**GIVEN INSTRUCTION:**
Produce the listing below again, exactly as shown.
----
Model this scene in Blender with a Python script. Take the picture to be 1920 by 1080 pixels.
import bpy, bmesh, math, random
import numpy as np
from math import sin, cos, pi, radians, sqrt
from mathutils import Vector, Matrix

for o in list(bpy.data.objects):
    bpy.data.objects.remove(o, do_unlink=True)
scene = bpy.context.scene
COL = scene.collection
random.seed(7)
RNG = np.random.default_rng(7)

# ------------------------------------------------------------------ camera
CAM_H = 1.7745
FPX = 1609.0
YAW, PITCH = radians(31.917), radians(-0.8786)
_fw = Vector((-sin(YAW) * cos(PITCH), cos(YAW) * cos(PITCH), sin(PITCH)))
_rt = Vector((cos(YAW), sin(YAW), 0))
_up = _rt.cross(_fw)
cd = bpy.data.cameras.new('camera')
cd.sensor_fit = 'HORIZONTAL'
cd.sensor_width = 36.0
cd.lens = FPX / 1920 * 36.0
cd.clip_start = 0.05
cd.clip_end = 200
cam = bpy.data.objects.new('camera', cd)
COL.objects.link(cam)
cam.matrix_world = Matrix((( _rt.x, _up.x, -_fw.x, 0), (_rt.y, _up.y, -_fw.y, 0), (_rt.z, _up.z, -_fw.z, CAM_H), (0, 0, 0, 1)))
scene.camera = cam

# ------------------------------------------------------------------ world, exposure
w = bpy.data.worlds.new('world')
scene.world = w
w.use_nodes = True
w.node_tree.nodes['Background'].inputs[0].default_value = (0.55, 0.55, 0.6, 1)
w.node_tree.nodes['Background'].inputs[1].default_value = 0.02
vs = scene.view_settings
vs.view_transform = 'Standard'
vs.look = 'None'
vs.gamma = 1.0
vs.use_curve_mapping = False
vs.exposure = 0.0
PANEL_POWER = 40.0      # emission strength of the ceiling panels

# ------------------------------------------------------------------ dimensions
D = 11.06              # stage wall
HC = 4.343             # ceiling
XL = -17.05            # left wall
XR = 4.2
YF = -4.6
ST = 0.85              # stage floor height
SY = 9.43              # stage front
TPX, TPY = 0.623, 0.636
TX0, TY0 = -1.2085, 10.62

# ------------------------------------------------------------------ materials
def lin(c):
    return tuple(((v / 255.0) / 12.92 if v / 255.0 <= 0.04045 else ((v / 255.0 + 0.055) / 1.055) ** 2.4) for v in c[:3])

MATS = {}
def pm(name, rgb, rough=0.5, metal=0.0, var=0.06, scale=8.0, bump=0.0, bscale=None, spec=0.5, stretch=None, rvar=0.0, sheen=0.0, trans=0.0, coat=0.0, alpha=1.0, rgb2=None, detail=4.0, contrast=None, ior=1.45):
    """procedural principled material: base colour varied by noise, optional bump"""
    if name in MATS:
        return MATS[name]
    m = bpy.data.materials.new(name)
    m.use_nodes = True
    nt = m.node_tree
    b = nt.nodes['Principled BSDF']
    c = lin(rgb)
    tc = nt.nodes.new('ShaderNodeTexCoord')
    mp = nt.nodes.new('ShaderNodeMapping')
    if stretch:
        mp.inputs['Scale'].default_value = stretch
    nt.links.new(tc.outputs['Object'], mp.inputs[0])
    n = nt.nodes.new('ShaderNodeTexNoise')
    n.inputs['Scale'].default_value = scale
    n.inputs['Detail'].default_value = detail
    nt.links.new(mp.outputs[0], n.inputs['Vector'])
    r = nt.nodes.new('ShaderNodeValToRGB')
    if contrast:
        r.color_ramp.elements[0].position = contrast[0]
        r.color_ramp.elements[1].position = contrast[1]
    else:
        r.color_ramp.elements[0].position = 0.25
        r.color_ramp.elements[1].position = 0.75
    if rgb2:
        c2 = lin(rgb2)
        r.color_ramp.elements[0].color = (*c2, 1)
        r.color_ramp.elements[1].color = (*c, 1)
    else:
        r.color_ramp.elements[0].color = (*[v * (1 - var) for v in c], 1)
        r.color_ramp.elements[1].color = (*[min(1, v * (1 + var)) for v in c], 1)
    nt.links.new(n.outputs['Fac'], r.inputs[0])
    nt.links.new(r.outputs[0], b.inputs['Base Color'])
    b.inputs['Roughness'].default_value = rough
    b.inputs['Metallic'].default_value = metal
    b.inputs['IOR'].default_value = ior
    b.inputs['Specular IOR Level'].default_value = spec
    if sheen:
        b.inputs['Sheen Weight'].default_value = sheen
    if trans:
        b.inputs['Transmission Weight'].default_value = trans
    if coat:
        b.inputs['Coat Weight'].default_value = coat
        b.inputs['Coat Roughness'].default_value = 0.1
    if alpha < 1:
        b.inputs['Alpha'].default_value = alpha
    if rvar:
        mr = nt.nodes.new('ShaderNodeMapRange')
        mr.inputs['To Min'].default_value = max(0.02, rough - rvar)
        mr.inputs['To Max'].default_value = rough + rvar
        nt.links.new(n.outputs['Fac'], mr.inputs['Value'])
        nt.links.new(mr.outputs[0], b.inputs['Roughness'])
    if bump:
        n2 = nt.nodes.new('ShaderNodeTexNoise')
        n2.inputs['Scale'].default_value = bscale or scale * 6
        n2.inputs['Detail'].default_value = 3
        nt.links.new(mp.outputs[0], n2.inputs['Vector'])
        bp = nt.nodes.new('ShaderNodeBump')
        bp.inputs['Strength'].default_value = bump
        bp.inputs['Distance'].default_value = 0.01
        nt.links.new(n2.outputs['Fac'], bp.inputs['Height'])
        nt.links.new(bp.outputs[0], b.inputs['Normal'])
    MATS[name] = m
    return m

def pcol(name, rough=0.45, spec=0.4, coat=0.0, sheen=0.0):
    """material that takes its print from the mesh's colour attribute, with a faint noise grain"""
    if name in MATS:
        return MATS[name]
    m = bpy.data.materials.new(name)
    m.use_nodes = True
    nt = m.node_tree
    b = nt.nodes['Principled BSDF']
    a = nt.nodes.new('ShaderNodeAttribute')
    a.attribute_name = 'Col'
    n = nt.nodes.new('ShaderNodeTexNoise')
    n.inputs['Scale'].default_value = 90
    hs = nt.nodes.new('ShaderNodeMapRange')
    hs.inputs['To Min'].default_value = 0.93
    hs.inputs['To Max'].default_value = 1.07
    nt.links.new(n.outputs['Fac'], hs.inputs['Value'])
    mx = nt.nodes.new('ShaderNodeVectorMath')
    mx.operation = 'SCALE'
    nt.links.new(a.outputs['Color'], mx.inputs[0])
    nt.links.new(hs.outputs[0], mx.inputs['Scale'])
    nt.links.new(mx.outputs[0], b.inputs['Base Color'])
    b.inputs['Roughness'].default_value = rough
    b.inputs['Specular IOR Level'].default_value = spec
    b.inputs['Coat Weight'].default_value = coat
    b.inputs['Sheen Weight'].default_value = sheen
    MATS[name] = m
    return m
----
**OUTPUT FOR THIS TASK:**
Model this scene in Blender with a Python script. Take the picture to be 1920 by 1080 pixels.
import bpy, bmesh, math, random
import numpy as np
from math import sin, cos, pi, radians, sqrt
from mathutils import Vector, Matrix

for o in list(bpy.data.objects):
    bpy.data.objects.remove(o, do_unlink=True)
scene = bpy.context.scene
COL = scene.collection
random.seed(7)
RNG = np.random.default_rng(7)

# ------------------------------------------------------------------ camera
CAM_H = 1.7745
FPX = 1609.0
YAW, PITCH = radians(31.917), radians(-0.8786)
_fw = Vector((-sin(YAW) * cos(PITCH), cos(YAW) * cos(PITCH), sin(PITCH)))
_rt = Vector((cos(YAW), sin(YAW), 0))
_up = _rt.cross(_fw)
cd = bpy.data.cameras.new('camera')
cd.sensor_fit = 'HORIZONTAL'
cd.sensor_width = 36.0
cd.lens = FPX / 1920 * 36.0
cd.clip_start = 0.05
cd.clip_end = 200
cam = bpy.data.objects.new('camera', cd)
COL.objects.link(cam)
cam.matrix_world = Matrix((( _rt.x, _up.x, -_fw.x, 0), (_rt.y, _up.y, -_fw.y, 0), (_rt.z, _up.z, -_fw.z, CAM_H), (0, 0, 0, 1)))
scene.camera = cam

# ------------------------------------------------------------------ world, exposure
w = bpy.data.worlds.new('world')
scene.world = w
w.use_nodes = True
w.node_tree.nodes['Background'].inputs[0].default_value = (0.55, 0.55, 0.6, 1)
w.node_tree.nodes['Background'].inputs[1].default_value = 0.02
vs = scene.view_settings
vs.view_transform = 'Standard'
vs.look = 'None'
vs.gamma = 1.0
vs.use_curve_mapping = False
vs.exposure = 0.0
PANEL_POWER = 40.0      # emission strength of the ceiling panels

# ------------------------------------------------------------------ dimensions
D = 11.06              # stage wall
HC = 4.343             # ceiling
XL = -17.05            # left wall
XR = 4.2
YF = -4.6
ST = 0.85              # stage floor height
SY = 9.43              # stage front
TPX, TPY = 0.623, 0.636
TX0, TY0 = -1.2085, 10.62

# ------------------------------------------------------------------ materials
def lin(c):
    return tuple(((v / 255.0) / 12.92 if v / 255.0 <= 0.04045 else ((v / 255.0 + 0.055) / 1.055) ** 2.4) for v in c[:3])

MATS = {}
def pm(name, rgb, rough=0.5, metal=0.0, var=0.06, scale=8.0, bump=0.0, bscale=None, spec=0.5, stretch=None, rvar=0.0, sheen=0.0, trans=0.0, coat=0.0, alpha=1.0, rgb2=None, detail=4.0, contrast=None, ior=1.45):
    """procedural principled material: base colour varied by noise, optional bump"""
    if name in MATS:
        return MATS[name]
    m = bpy.data.materials.new(name)
    m.use_nodes = True
    nt = m.node_tree
    b = nt.nodes['Principled BSDF']
    c = lin(rgb)
    tc = nt.nodes.new('ShaderNodeTexCoord')
    mp = nt.nodes.new('ShaderNodeMapping')
    if stretch:
        mp.inputs['Scale'].default_value = stretch
    nt.links.new(tc.outputs['Object'], mp.inputs[0])
    n = nt.nodes.new('ShaderNodeTexNoise')
    n.inputs['Scale'].default_value = scale
    n.inputs['Detail'].default_value = detail
    nt.links.new(mp.outputs[0], n.inputs['Vector'])
    r = nt.nodes.new('ShaderNodeValToRGB')
    if contrast:
        r.color_ramp.elements[0].position = contrast[0]
        r.color_ramp.elements[1].position = contrast[1]
    else:
        r.color_ramp.elements[0].position = 0.25
        r.color_ramp.elements[1].position = 0.75
    if rgb2:
        c2 = lin(rgb2)
        r.color_ramp.elements[0].color = (*c2, 1)
        r.color_ramp.elements[1].color = (*c, 1)
    else:
        r.color_ramp.elements[0].color = (*[v * (1 - var) for v in c], 1)
        r.color_ramp.elements[1].color = (*[min(1, v * (1 + var)) for v in c], 1)
    nt.links.new(n.outputs['Fac'], r.inputs[0])
    nt.links.new(r.outputs[0], b.inputs['Base Color'])
    b.inputs['Roughness'].default_value = rough
    b.inputs['Metallic'].default_value = metal
    b.inputs['IOR'].default_value = ior
    b.inputs['Specular IOR Level'].default_value = spec
    if sheen:
        b.inputs['Sheen Weight'].default_value = sheen
    if trans:
        b.inputs['Transmission Weight'].default_value = trans
    if coat:
        b.inputs['Coat Weight'].default_value = coat
        b.inputs['Coat Roughness'].default_value = 0.1
    if alpha < 1:
        b.inputs['Alpha'].default_value = alpha
    if rvar:
        mr = nt.nodes.new('ShaderNodeMapRange')
        mr.inputs['To Min'].default_value = max(0.02, rough - rvar)
        mr.inputs['To Max'].default_value = rough + rvar
        nt.links.new(n.outputs['Fac'], mr.inputs['Value'])
        nt.links.new(mr.outputs[0], b.inputs['Roughness'])
    if bump:
        n2 = nt.nodes.new('ShaderNodeTexNoise')
        n2.inputs['Scale'].default_value = bscale or scale * 6
        n2.inputs['Detail'].default_value = 3
        nt.links.new(mp.outputs[0], n2.inputs['Vector'])
        bp = nt.nodes.new('ShaderNodeBump')
        bp.inputs['Strength'].default_value = bump
        bp.inputs['Distance'].default_value = 0.01
        nt.links.new(n2.outputs['Fac'], bp.inputs['Height'])
        nt.links.new(bp.outputs[0], b.inputs['Normal'])
    MATS[name] = m
    return m

def pcol(name, rough=0.45, spec=0.4, coat=0.0, sheen=0.0):
    """material that takes its print from the mesh's colour attribute, with a faint noise grain"""
    if name in MATS:
        return MATS[name]
    m = bpy.data.materials.new(name)
    m.use_nodes = True
    nt = m.node_tree
    b = nt.nodes['Principled BSDF']
    a = nt.nodes.new('ShaderNodeAttribute')
    a.attribute_name = 'Col'
    n = nt.nodes.new('ShaderNodeTexNoise')
    n.inputs['Scale'].default_value = 90
    hs = nt.nodes.new('ShaderNodeMapRange')
    hs.inputs['To Min'].default_value = 0.93
    hs.inputs['To Max'].default_value = 1.07
    nt.links.new(n.outputs['Fac'], hs.inputs['Value'])
    mx = nt.nodes.new('ShaderNodeVectorMath')
    mx.operation = 'SCALE'
    nt.links.new(a.outputs['Color'], mx.inputs[0])
    nt.links.new(hs.outputs[0], mx.inputs['Scale'])
    nt.links.new(mx.outputs[0], b.inputs['Base Color'])
    b.inputs['Roughness'].default_value = rough
    b.inputs['Specular IOR Level'].default_value = spec
    b.inputs['Coat Weight'].default_value = coat
    b.inputs['Sheen Weight'].default_value = sheen
    MATS[name] = m
    return m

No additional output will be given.